Currently, the major averages remain firmly in positive territory. The Dow is up 190.13 points or 0.8 percent at 25,615.89, the Nasdaq is up 30.47 points or 0.4 percent at 7,445.09 and the S&P 500 is up 15.46 points or 0.6 percent at 2,760.19.

Optimism about avoiding another government shutdown has generated continued buying interest on Wall Street, as President Donald Trump said he was "not happy" with a tentative deal reached by lawmakers but did not specifically reject the proposal.

The agreement includes far less money for physical barriers on the border than Trump has demanded, although political observers have suggested the president will likely want to avoid another damaging shutdown.

Trump has argued Democrats will be to blame for another shutdown, although the public may disagree as his controversial border wall remains the key sticking point in negotiations.

The markets are also benefiting from continued optimism about U.S.-China trade talks after Trump indicated he is willing to delay raising tariffs on Chinese goods if the two sides are close to a deal.

A report from the South China Morning Post said Chinese President Xi Jinping is scheduled to meet U.S. Trade Representative Robert Lighthizer and U.S. Treasury Secretary Steven Mnuchin during this week's talks in Beijing.

The meeting with Xi as well as a banquet for the U.S. delegation would be a sign of goodwill to cement a trade deal between the world's two biggest economies, the SCMP said.

On the U.S. economic front, the Labor Department released a report showing consumer prices were unchanged for the third straight month in January.

The Labor Department said its consumer price index was unchanged in January, matching the revised reading for December. Economists had expected consumer prices to inch up by 0.1 percent.

Excluding food and energy prices, core consumer prices rose by 0.2 percent for the fifth consecutive month. The uptick in core prices matched economist estimates.

The Labor Department said the annual rate of consume price growth slowed to 1.6 percent in January from 1.9 percent in December, showing the slowest rate of growth since June of 2017.

Meanwhile, the report said the annual rate of core consumer price growth was unchanged from the two previous months at 2.2 percent.

"Overall, these data support our baseline view of a well-behaved inflationary environment that provides the Fed room to pause before raising rates again," said Gregory Daco, Chief U.S. Economist at Oxford Economics.

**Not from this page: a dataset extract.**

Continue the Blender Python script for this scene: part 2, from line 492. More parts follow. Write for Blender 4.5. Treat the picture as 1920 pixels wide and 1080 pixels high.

He added, "We look for the Fed to pause throughout the first half of the year to assess the economic landscape before likely raising rates again in Q3."

Energy stocks have helped to lead the markets higher, benefiting from a sharp increase by the price of crude oil. Crude for March delivery is jumping $1.26 to $54.36 a barrel.

Reflecting the strength in the energy sector, the Philadelphia Oil Service Index is up by 2.6 percent, the NYSE Arca Natural Gas Index is up by 1.8 percent and the NYSE Arca Oil Index is up by 1.6 percent.

Computer hardware and biotechnology stocks are also seeing notable strength, while most of the other major sectors are showing more modest moves to the upside.

In overseas trading, stock markets across the Asia-Pacific region moved mostly higher during trading on Wednesday. Japan's Nikkei 225 Index shot up by 1.3 percent, while China's Shanghai Composite Index spiked by 1.8 percent.

The major European markets have also moved to the upside on the day. While the U.K.'s FTSE 100 Index has jump by 1 percent, the French CAC 40 Index and the German DAX Index are up by 0.7 percent and 0.6 percent, respectively.

In the bond market, treasuries are moving lower for the third consecutive session. Subsequently, the yield on the benchmark ten-year note, which moves opposite of its price, is up by 2.2 basis points at 2.706 percent.